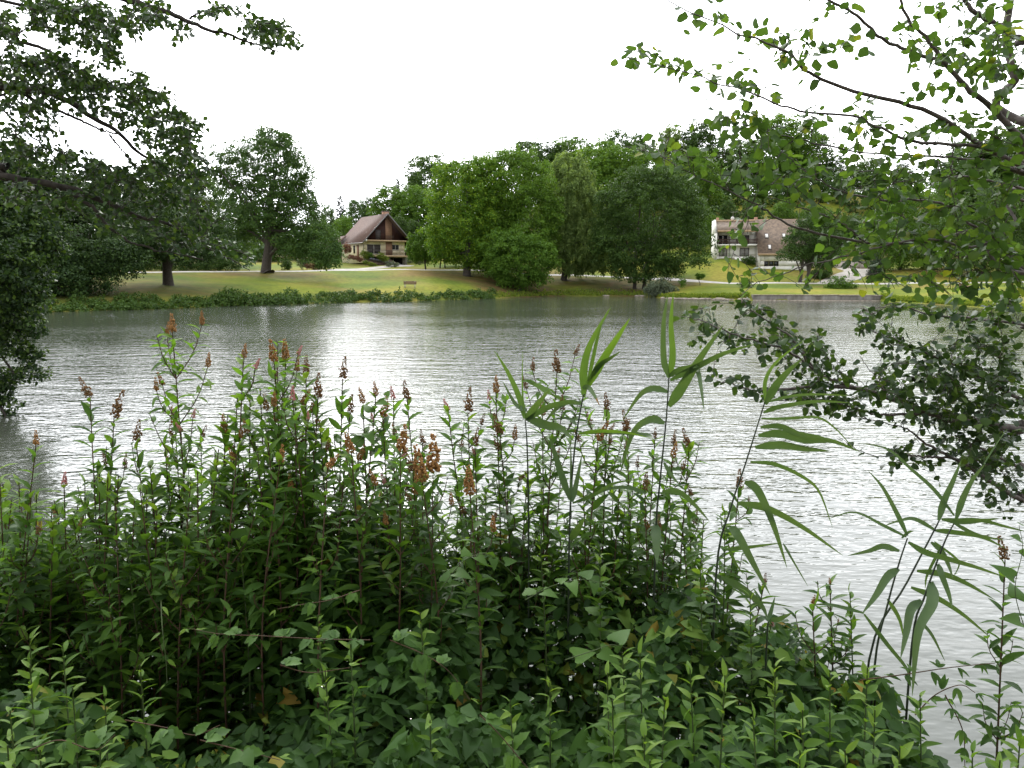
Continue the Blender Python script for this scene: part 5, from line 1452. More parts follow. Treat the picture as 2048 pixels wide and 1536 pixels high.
# ------------------------------------------------------------------ reeds
def reed(label, Y, stem, leaves, wd=0.0045, base=None):
    """stem: pixel polyline bottom to top; leaves: (pixel polyline from the stem out, width in px, twist, depth shift at tip, fresh)"""
    st = [P(a, b, Y) for a, b in stem]
    b = st[0].copy(); b[2] = h1(b[0], b[1])
    root = thing("reed", label, "reed", tuple(b), 0, "reeds standing in the near bank")
    low = (st[0] + b) * 0.5
    q = crom([b * 1.0] + ([low] if st[0][2] - b[2] > 0.2 else []) + st, 24) - b
    MB().tube(q, np.linspace(wd, wd * 0.45, 24), 7).build("stem", M_reedstem, root, True)
    for lf in leaves:
        pts, w = lf[0], lf[1]
        tw = lf[2] if len(lf) > 2 else 0.0; dz = lf[3] if len(lf) > 3 else 0.1; fresh = lf[4] if len(lf) > 4 else 0
        m = len(pts)
        c = crom([P(x, y, Y + dz * i / (m - 1)) for i, (x, y) in enumerate(pts)], 15) - b
        T = nrm(np.gradient(c, axis=0)); t = np.linspace(0, 1, 15)
        view = nrm(c + b - np.array((0, 0, CAMZ)))
        s1 = nrm(np.cross(T, view)); s2 = np.cross(T, s1)
        a = tw * np.sin(t * 2.2)[:, None] + 0.15
        side = s1 * np.cos(a) + s2 * np.sin(a)
        nrl = np.cross(side, T)
        hw = (w * Y / F) * 0.5 * np.minimum(1, 0.35 + 3.4 * t) * (1 - t ** 2.2) ** 0.9 + 0.0004
        V = np.stack((c - side * hw[:, None], c + nrl * (0.22 * hw)[:, None], c + side * hw[:, None]), 1).reshape(-1, 3)
        Fq = [f for i in range(14) for f in ((3 * i, 3 * i + 3, 3 * i + 4, 3 * i + 1), (3 * i + 1, 3 * i + 4, 3 * i + 5, 3 * i + 2))]
        link("leaf", mesh("leaf", V, np.array(Fq), MF['reedy' if fresh else 'reed'], np.repeat(np.clip(t * (0.72 if rs.rand() < 0.2 and not fresh and pts[-1][1] > pts[0][1] else 0.38) - 0.1 + 0.1 * rs.rand(), 0, 1), 3), True), root)
    return root
def z3(*p): return [(940 + x * .3255, 580 + y * .3255) for x, y in p]     # notes taken on enlargements
def z4(*p): return [(1400 + x * .4689, 680 + y * .4688) for x, y in p]
reed("short reed among the spirea left of the two tall reeds, blades fanned like a V", 2.7, z3((360, 1500), (352, 1000), (340, 800)), [
    (z3((335, 790), (310, 680), (240, 520), (150, 372)), 13, 0, .15, 1), (z3((330, 760), (322, 600), (322, 380)), 4, 0.4, .1, 1),
    (z3((345, 800), (400, 720), (490, 610)), 17, .2, -.1), (z3((350, 740), (280, 700), (200, 560)), 10, .3, .1),
    (z3((500, 640), (420, 590), (330, 552)), 12, 0.2, .1, 1), (z3((500, 640), (600, 690), (675, 750)), 7, 0.2, .1),
    (z3((345, 800), (480, 720), (600, 690), (680, 700)), 13, .3, -.2), (z3((345, 790), (470, 830), (560, 850), (640, 930)), 19, .2, -.2)])
reed("second tallest reed, bright green blades pointing up right", 2.65, z3((610, 1530), (640, 1000), (690, 680), (705, 640)), [
    (z3((700, 660), (700, 480), (745, 320), (865, 105)), 17, 0, .1, 1), (z3((718, 600), (760, 400), (800, 230), (850, 120)), 8, .2, .1, 1),
    (z3((730, 590), (810, 440), (900, 300), (985, 170)), 17, .1, -.1, 1), (z3((725, 560), (800, 460), (860, 420), (925, 378)), 11, .4, -.1),
    (z3((690, 605), (725, 598), (760, 640), (798, 712)), 11, .2, -.15), (z3((690, 700), (600, 690), (520, 740), (440, 840)), 11, .2, .1),
    (z3((665, 885), (780, 868), (950, 875), (1110, 910)), 8, .3, -.1, 1), (z3((655, 830), (600, 788), (470, 800)), 8, .5, .1)])
reed("low reed with three stiff upright blades between the flowering stems", 2.6, z3((610, 1536), (620, 1400), (618, 1300)), [
    (z3((615, 1290), (560, 1130), (520, 1000), (486, 890)), 15, 0, .1), (z3((618, 1300), (622, 1150), (618, 930)), 7, .2, .1),
    (z3((628, 1300), (655, 1180), (688, 1010)), 12, .2, .1), (z3((630, 1310), (760, 1260), (880, 1190), (1050, 1160)), 8, .3, -.1), (z3((620, 1536), (660, 1470), (705, 1400)), 16, .1, -.2)])
reed("tallest reed, with two blades standing straight above its top", 2.6, z3((1140, 1536), (1165, 1200), (1205, 800), (1222, 540)), [
    (z3((1222, 540), (1190, 420), (1190, 200), (1215, 30)), 13, 0, .05), (z3((1226, 535), (1245, 400), (1235, 200), (1250, 10)), 14, .1, .05, 1),
    (z3((1222, 530), (1290, 490), (1400, 465), (1370, 480)), 12, .2, -.1), (z3((1222, 716), (1300, 600), (1400, 440), (1560, 210)), 22, .1, -.1),
    (z3((1230, 555), (1380, 480), (1560, 390), (1760, 330)), 13, .2, -.2), (z3((1365, 468), (1400, 500), (1420, 600), (1438, 740)), 10, .2, -.2),
    (z3((1215, 625), (1120, 605), (1040, 650), (940, 795)), 14, .2, .1), (z3((1195, 820), (1110, 795), (1000, 880), (918, 1140)), 17, .2, .1), (z3((1180, 1240), (1280, 1240), (1380, 1320), (1470, 1420)), 13, .3, -.1),
    (z3((1120, 920), (1080, 890), (900, 880), (670, 885)), 9, .4, .2), (z3((1140, 1440), (1145, 1540), (1150, 1690)), 22, .1, -.15), (z3((1190, 1060), (1240, 1140), (1290, 1200)), 8, .3, -.1), (z3((1080, 1250), (980, 1215), (860, 1220), (700, 1290)), 9, .3, .1)])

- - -

> **SET PROBLEM**
Using the material above, return every line exactly as it appears, minus the pictures.

> **TASK ANSWER**
Continue the Blender Python script for this scene: part 5, from line 1452. More parts follow. Treat the picture as 2048 pixels wide and 1536 pixels high.
# ------------------------------------------------------------------ reeds
def reed(label, Y, stem, leaves, wd=0.0045, base=None):
    """stem: pixel polyline bottom to top; leaves: (pixel polyline from the stem out, width in px, twist, depth shift at tip, fresh)"""
    st = [P(a, b, Y) for a, b in stem]
    b = st[0].copy(); b[2] = h1(b[0], b[1])
    root = thing("reed", label, "reed", tuple(b), 0, "reeds standing in the near bank")
    low = (st[0] + b) * 0.5
    q = crom([b * 1.0] + ([low] if st[0][2] - b[2] > 0.2 else []) + st, 24) - b
    MB().tube(q, np.linspace(wd, wd * 0.45, 24), 7).build("stem", M_reedstem, root, True)
    for lf in leaves:
        pts, w = lf[0], lf[1]
        tw = lf[2] if len(lf) > 2 else 0.0; dz = lf[3] if len(lf) > 3 else 0.1; fresh = lf[4] if len(lf) > 4 else 0
        m = len(pts)
        c = crom([P(x, y, Y + dz * i / (m - 1)) for i, (x, y) in enumerate(pts)], 15) - b
        T = nrm(np.gradient(c, axis=0)); t = np.linspace(0, 1, 15)
        view = nrm(c + b - np.array((0, 0, CAMZ)))
        s1 = nrm(np.cross(T, view)); s2 = np.cross(T, s1)
        a = tw * np.sin(t * 2.2)[:, None] + 0.15
        side = s1 * np.cos(a) + s2 * np.sin(a)
        nrl = np.cross(side, T)
        hw = (w * Y / F) * 0.5 * np.minimum(1, 0.35 + 3.4 * t) * (1 - t ** 2.2) ** 0.9 + 0.0004
        V = np.stack((c - side * hw[:, None], c + nrl * (0.22 * hw)[:, None], c + side * hw[:, None]), 1).reshape(-1, 3)
        Fq = [f for i in range(14) for f in ((3 * i, 3 * i + 3, 3 * i + 4, 3 * i + 1), (3 * i + 1, 3 * i + 4, 3 * i + 5, 3 * i + 2))]
        link("leaf", mesh("leaf", V, np.array(Fq), MF['reedy' if fresh else 'reed'], np.repeat(np.clip(t * (0.72 if rs.rand() < 0.2 and not fresh and pts[-1][1] > pts[0][1] else 0.38) - 0.1 + 0.1 * rs.rand(), 0, 1), 3), True), root)
    return root
def z3(*p): return [(940 + x * .3255, 580 + y * .3255) for x, y in p]     # notes taken on enlargements
def z4(*p): return [(1400 + x * .4689, 680 + y * .4688) for x, y in p]
reed("short reed among the spirea left of the two tall reeds, blades fanned like a V", 2.7, z3((360, 1500), (352, 1000), (340, 800)), [
    (z3((335, 790), (310, 680), (240, 520), (150, 372)), 13, 0, .15, 1), (z3((330, 760), (322, 600), (322, 380)), 4, 0.4, .1, 1),
    (z3((345, 800), (400, 720), (490, 610)), 17, .2, -.1), (z3((350, 740), (280, 700), (200, 560)), 10, .3, .1),
    (z3((500, 640), (420, 590), (330, 552)), 12, 0.2, .1, 1), (z3((500, 640), (600, 690), (675, 750)), 7, 0.2, .1),
    (z3((345, 800), (480, 720), (600, 690), (680, 700)), 13, .3, -.2), (z3((345, 790), (470, 830), (560, 850), (640, 930)), 19, .2, -.2)])
reed("second tallest reed, bright green blades pointing up right", 2.65, z3((610, 1530), (640, 1000), (690, 680), (705, 640)), [
    (z3((700, 660), (700, 480), (745, 320), (865, 105)), 17, 0, .1, 1), (z3((718, 600), (760, 400), (800, 230), (850, 120)), 8, .2, .1, 1),
    (z3((730, 590), (810, 440), (900, 300), (985, 170)), 17, .1, -.1, 1), (z3((725, 560), (800, 460), (860, 420), (925, 378)), 11, .4, -.1),
    (z3((690, 605), (725, 598), (760, 640), (798, 712)), 11, .2, -.15), (z3((690, 700), (600, 690), (520, 740), (440, 840)), 11, .2, .1),
    (z3((665, 885), (780, 868), (950, 875), (1110, 910)), 8, .3, -.1, 1), (z3((655, 830), (600, 788), (470, 800)), 8, .5, .1)])
reed("low reed with three stiff upright blades between the flowering stems", 2.6, z3((610, 1536), (620, 1400), (618, 1300)), [
    (z3((615, 1290), (560, 1130), (520, 1000), (486, 890)), 15, 0, .1), (z3((618, 1300), (622, 1150), (618, 930)), 7, .2, .1),
    (z3((628, 1300), (655, 1180), (688, 1010)), 12, .2, .1), (z3((630, 1310), (760, 1260), (880, 1190), (1050, 1160)), 8, .3, -.1), (z3((620, 1536), (660, 1470), (705, 1400)), 16, .1, -.2)])
reed("tallest reed, with two blades standing straight above its top", 2.6, z3((1140, 1536), (1165, 1200), (1205, 800), (1222, 540)), [
    (z3((1222, 540), (1190, 420), (1190, 200), (1215, 30)), 13, 0, .05), (z3((1226, 535), (1245, 400), (1235, 200), (1250, 10)), 14, .1, .05, 1),
    (z3((1222, 530), (1290, 490), (1400, 465), (1370, 480)), 12, .2, -.1), (z3((1222, 716), (1300, 600), (1400, 440), (1560, 210)), 22, .1, -.1),
    (z3((1230, 555), (1380, 480), (1560, 390), (1760, 330)), 13, .2, -.2), (z3((1365, 468), (1400, 500), (1420, 600), (1438, 740)), 10, .2, -.2),
    (z3((1215, 625), (1120, 605), (1040, 650), (940, 795)), 14, .2, .1), (z3((1195, 820), (1110, 795), (1000, 880), (918, 1140)), 17, .2, .1), (z3((1180, 1240), (1280, 1240), (1380, 1320), (1470, 1420)), 13, .3, -.1),
    (z3((1120, 920), (1080, 890), (900, 880), (670, 885)), 9, .4, .2), (z3((1140, 1440), (1145, 1540), (1150, 1690)), 22, .1, -.15), (z3((1190, 1060), (1240, 1140), (1290, 1200)), 8, .3, -.1), (z3((1080, 1250), (980, 1215), (860, 1220), (700, 1290)), 9, .3, .1)])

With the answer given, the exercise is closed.